Wish Project is a curtain fire shmup designed around the idea of using strategy and planning to pass stages gracefully rather than completely focusing on dodging bullets. The game contains a cast of six playable characters, each of which play completely differently.
I'm looking to make an appealing shmup accessible to a wide range of player skill levels which offers constant room and encouragement for self-improvement. If you have any suggestions which can help make this goal become reality, please let me know!
Download Demo v1 here:
https://skydrive.live.com/redir.aspx?ci ... CfxsT0I%24
Stage Design
Stages are designed such that there are absolutely no areas which require mindless tap-dodging to pass. Also, if an area is particularly difficult, there are generally several ways to make it easier, depending on how the player prioritizes targets.
Character Summaries
While the characters sound complex to use, all their basic attacks are forward facing. Understanding their nuances is not necessary for a beginner.
Radius – Bullets increase in power the farther they travel, being nearly worthless at close range. However, her alt-shot is a melee slash (with a short cooldown) strong enough to kill any non-boss enemy in one hit. She has increased speed allowing her to dart in and out quickly. Her bomb surrounds her in a shield, allowing her to slash enemies safely.
Eve - Bullets are slow, but relatively powerful. His alt-shot is a very slow, but very strong bullet which travels through enemies. Alt-shot stock refills over time (about 4 seconds), and has a maximum stock of 4. His bomb freezes enemies in place, making it trivial to land attacks.
Trigger - Fires a laser vertically. Instant travel and passes through targets. Alt-shot will drop the origin of the beam in place, allowing Trigger to move autonomously of the shot. Alt-shot again will drag the origin back to Trigger. Bomb drops a very powerful, temporary laser at the position it is activated.
Kettle - Bullet strength is not determined by power level, but rather by the number of bullets in her field (ie, near her). Increasing her power level increases the size of this field. She also has the ability to temporarily freeze bullets which are in her field. Her bomb protects her from the next (one) collision for about 10 seconds (clears bullets if hit), but partially refunds her spent bomb if she is not hit within that time.
Waltz - Two modes of fire. Alt-shot toggles between them. Mode 1: Forward facing. Mode 2: Spread; covers whole screen at max power. Her bomb damages everything and clears all bullets. Bomb is simple, but charges in 75% the time it takes other characters. Idea: target selection is important in Wish Project. A character with a spread shot often neglects careful target selection, so the slightly more spammable bomb makes up for the inevitable consequences.

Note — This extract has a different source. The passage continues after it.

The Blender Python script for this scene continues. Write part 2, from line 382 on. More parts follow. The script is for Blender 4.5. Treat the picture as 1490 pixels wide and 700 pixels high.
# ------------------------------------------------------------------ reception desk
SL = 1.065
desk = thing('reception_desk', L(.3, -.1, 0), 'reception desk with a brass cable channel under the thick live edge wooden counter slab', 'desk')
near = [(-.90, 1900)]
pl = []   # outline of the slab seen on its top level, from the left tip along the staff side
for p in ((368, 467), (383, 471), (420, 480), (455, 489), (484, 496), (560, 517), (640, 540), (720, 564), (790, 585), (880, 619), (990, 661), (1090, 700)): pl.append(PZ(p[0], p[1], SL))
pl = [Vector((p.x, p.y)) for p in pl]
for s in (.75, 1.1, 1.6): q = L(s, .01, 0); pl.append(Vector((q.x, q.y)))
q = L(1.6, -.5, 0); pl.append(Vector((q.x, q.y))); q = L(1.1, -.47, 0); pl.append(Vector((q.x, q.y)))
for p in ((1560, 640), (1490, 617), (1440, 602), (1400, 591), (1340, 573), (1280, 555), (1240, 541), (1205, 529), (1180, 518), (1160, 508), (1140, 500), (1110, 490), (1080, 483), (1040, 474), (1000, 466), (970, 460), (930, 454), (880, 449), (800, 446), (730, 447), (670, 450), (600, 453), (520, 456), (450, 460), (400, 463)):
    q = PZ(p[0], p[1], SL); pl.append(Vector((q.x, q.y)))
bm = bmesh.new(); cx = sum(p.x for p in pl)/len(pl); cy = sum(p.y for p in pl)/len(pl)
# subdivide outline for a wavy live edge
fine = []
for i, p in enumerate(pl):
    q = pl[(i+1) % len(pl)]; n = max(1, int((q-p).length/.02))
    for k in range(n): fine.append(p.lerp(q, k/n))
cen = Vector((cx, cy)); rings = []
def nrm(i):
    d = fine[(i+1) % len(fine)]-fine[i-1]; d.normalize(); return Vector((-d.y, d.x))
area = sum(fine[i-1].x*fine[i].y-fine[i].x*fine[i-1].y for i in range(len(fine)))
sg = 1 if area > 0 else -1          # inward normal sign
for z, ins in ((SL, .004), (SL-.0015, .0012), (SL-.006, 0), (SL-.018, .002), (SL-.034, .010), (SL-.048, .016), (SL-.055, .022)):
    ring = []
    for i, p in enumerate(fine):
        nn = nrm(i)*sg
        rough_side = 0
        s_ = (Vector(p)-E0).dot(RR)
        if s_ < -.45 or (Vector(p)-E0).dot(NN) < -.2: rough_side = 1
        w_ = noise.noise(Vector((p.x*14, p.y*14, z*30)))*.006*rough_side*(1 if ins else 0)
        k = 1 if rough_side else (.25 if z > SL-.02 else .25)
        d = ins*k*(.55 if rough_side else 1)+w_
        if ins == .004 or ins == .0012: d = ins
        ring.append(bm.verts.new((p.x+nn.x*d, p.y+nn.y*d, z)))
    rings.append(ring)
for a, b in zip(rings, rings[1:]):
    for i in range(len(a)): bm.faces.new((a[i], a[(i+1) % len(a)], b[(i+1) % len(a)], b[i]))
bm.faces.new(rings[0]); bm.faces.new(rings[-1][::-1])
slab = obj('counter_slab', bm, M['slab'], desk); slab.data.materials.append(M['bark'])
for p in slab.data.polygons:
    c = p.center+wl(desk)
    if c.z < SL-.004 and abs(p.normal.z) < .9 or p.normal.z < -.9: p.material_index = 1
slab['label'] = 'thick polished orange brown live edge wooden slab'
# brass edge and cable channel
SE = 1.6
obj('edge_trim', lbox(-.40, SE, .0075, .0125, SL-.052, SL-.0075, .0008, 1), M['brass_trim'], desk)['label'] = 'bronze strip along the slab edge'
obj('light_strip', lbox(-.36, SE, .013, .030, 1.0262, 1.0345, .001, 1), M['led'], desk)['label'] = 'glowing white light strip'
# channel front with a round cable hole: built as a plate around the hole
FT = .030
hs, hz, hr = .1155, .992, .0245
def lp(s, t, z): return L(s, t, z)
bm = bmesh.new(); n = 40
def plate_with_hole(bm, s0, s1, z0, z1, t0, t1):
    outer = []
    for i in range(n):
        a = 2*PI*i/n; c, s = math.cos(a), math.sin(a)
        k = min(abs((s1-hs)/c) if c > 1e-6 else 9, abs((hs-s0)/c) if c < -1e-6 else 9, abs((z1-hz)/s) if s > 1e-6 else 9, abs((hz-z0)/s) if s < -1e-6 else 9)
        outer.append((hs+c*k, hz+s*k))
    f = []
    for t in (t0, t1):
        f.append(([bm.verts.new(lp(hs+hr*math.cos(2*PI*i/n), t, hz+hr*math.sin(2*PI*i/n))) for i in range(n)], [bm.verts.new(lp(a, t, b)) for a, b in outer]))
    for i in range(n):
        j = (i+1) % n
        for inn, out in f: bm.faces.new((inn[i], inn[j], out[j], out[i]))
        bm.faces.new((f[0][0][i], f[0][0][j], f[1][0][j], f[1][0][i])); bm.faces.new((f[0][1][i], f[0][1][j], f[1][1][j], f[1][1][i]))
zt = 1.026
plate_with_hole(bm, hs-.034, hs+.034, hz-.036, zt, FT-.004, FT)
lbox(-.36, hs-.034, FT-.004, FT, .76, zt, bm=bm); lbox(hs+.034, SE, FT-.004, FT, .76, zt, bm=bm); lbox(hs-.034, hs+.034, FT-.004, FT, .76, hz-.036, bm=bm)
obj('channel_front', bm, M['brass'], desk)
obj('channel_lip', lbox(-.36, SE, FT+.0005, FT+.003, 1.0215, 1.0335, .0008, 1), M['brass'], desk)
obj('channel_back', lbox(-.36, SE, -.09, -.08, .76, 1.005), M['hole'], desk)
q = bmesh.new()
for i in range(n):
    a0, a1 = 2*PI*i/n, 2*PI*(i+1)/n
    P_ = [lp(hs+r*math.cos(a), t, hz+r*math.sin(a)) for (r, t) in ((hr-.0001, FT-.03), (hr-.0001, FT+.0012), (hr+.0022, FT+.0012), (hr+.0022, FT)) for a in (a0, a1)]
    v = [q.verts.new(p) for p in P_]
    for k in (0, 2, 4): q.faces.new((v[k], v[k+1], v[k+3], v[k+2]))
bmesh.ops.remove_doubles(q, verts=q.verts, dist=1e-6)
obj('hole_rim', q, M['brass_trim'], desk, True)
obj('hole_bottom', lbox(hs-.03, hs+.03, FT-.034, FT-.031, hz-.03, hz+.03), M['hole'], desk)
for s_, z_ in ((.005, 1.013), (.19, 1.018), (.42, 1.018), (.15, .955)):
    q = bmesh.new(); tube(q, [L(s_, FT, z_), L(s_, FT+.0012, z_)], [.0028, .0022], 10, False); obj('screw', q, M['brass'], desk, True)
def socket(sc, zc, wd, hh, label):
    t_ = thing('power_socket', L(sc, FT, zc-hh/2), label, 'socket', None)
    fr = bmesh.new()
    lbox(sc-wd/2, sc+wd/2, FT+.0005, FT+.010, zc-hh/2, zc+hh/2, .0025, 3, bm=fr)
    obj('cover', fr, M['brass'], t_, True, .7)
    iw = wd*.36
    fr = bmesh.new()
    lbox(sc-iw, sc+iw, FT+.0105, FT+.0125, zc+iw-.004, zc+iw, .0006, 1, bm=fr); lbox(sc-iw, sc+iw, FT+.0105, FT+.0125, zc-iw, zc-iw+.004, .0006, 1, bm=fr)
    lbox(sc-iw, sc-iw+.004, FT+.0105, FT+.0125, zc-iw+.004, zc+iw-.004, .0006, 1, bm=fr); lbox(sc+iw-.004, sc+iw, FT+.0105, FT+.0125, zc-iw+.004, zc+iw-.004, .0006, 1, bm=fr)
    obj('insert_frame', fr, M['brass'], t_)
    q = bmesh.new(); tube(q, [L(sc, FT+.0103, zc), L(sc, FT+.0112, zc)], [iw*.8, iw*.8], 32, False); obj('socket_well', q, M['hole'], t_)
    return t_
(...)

L.C. - Shot strength doesn’t increase with power level. Instead, alt-shot spends one power level to shoot a strong, penetrating shot. Bomb shoots forward a bullet clearing shot that deals no damage. Both power and bomb charge extremely fast, and L.C.’s item collection radius is huge. The nature of his spammable bomb defines his playstyle.
Scoring System
Score item - 100 points
Enemy kill - 10 points
Bullet kill - 2 points
Non-score item - 1 point
Nearly all enemies drop score items. Enemies with more HP will drop more. Bosses drop a handful.
Kill an enemy to increase “Hit” by 1. Kill a squad/group of enemies to get a Hit bonus (a group of 4-6 enemies usually grants 4-6 bonus Hit). A boss grants more Hit the faster it is cleared (logarithmic curve: killing a boss with 50% time remaining grants about 6.5 out of a possible 10 Hit).
When a stage is cleared, Hit is calculated into a score bonus.
Stage score = (score earned on this stage) + (score earned on this stage x Hit / 100) + (Power Bonus x Power Level) + (Bomb Bonus x Bomb Stock) + (Life Bonus x Life Stock)
Intent:
- The more you kick butt, the better your score.
- If someone is really good at the game, but they do not know how the scoring mechanics work, they will still get a respectable score.
- If someone is explicitly playing for high score, they will do better than someone that is not playing for score, unless they are quite a weaker player.
- Playing for score is intuitive: there are few as possible “random mechanics” which must be “exploited” to get a good score.
- The more comfortable the player is with a stage, the more they are encouraged to take extra risks to push their score further (ie, going out of their way to grab those few extra items, or finish off the last couple enemies in that squad).
- There is strategy involved: when is it more efficient to focus on killing enemies versus collecting score items? It is not always possible to do both. Variations of this should define many possible stage routes.